As the end of the concert drew immanent, I remembered that I had hoped to hear bells, or somehow make a connection. Sadly the bells were silent that night – hanging mute but massive – high above Stepney High Street behind the louvers in the old flint tower.
As we walked out of the church into the cold night air, I looked around and realized that I had absolutely no idea where I was. I could see the lights of Canary Wharf off to the southeast, and the unmistakable outline of the Gherkin to the west, but aside from those landmarks, I had no idea how to get back. Unfortunately, neither Michael nor Melanie really knew their way around here either, so we struck out in a southerly direction, hoping to come across a larger thoroughfare where maybe we could flag down a taxi.

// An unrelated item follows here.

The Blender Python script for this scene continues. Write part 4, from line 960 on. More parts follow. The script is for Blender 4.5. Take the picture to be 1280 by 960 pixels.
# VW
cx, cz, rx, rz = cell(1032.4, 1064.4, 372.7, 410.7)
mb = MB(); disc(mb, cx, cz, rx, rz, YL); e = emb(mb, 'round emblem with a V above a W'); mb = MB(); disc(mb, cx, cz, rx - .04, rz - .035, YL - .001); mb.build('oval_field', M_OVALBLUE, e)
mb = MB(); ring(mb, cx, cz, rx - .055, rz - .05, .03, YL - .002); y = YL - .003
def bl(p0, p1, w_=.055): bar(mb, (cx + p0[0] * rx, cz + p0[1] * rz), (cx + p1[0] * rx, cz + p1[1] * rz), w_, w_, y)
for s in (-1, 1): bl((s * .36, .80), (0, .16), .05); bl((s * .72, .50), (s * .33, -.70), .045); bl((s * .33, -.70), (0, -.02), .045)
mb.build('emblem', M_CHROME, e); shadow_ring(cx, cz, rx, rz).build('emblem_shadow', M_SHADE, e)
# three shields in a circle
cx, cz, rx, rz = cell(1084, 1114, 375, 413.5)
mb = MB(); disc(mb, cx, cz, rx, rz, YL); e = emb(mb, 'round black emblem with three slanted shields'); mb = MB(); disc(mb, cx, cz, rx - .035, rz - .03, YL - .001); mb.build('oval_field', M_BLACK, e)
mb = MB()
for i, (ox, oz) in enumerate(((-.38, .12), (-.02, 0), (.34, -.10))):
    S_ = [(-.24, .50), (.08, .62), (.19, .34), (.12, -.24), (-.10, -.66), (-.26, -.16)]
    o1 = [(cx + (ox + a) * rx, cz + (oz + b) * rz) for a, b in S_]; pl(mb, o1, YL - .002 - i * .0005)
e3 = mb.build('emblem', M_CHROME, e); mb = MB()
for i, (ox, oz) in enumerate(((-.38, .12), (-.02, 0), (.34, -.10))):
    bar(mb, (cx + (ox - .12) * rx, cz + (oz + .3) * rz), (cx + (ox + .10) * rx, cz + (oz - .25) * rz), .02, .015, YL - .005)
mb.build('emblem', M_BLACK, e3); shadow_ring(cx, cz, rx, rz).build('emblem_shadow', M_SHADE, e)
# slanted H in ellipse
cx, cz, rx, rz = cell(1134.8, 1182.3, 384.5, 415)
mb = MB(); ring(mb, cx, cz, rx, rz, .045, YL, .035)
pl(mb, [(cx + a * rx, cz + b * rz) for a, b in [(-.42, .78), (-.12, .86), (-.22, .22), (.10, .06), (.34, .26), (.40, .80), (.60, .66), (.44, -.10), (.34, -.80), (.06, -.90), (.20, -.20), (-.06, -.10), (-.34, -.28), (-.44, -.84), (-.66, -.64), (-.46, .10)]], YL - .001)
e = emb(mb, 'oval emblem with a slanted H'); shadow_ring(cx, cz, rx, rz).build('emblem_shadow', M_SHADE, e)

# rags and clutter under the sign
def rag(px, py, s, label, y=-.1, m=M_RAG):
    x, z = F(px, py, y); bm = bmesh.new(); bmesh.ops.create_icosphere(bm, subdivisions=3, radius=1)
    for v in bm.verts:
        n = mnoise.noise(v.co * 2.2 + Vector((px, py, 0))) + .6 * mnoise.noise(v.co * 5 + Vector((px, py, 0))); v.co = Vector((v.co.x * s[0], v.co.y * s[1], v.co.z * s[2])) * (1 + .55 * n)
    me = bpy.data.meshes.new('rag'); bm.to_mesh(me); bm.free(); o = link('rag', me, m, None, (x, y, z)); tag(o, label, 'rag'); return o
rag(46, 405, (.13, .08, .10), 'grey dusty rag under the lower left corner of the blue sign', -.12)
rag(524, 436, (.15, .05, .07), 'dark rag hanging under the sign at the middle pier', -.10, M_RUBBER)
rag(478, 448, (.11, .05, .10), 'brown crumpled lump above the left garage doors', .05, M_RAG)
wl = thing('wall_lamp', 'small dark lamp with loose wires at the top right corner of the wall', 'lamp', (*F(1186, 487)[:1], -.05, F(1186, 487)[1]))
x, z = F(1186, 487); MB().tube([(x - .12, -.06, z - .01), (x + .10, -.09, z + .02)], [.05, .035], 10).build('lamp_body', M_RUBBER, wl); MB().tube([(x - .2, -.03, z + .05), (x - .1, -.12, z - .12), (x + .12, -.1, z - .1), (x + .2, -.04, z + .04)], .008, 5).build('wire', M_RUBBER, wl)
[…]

We walked past dozens of modest, but well-kept row houses – identical except for their window treatments on our way to Commercial Road, which was a few blocks away from the church. Melanie was still dressed in her floor-length formal black dress she wore for the concert, so we probably looked a little out of place on the grim and noisy Commercial Road. We waited and waited for a cab, but none came. We started walking east towards Canary Wharf where we were having dinner trying to figure out the bus routes and if any of them would take us close to our destination.
Just as we were starting to despair, a taxi drove by and we able to hail it and climb inside. I would be happy to be able to report to my snobby colleague that my foray into the East End was without accident or incident.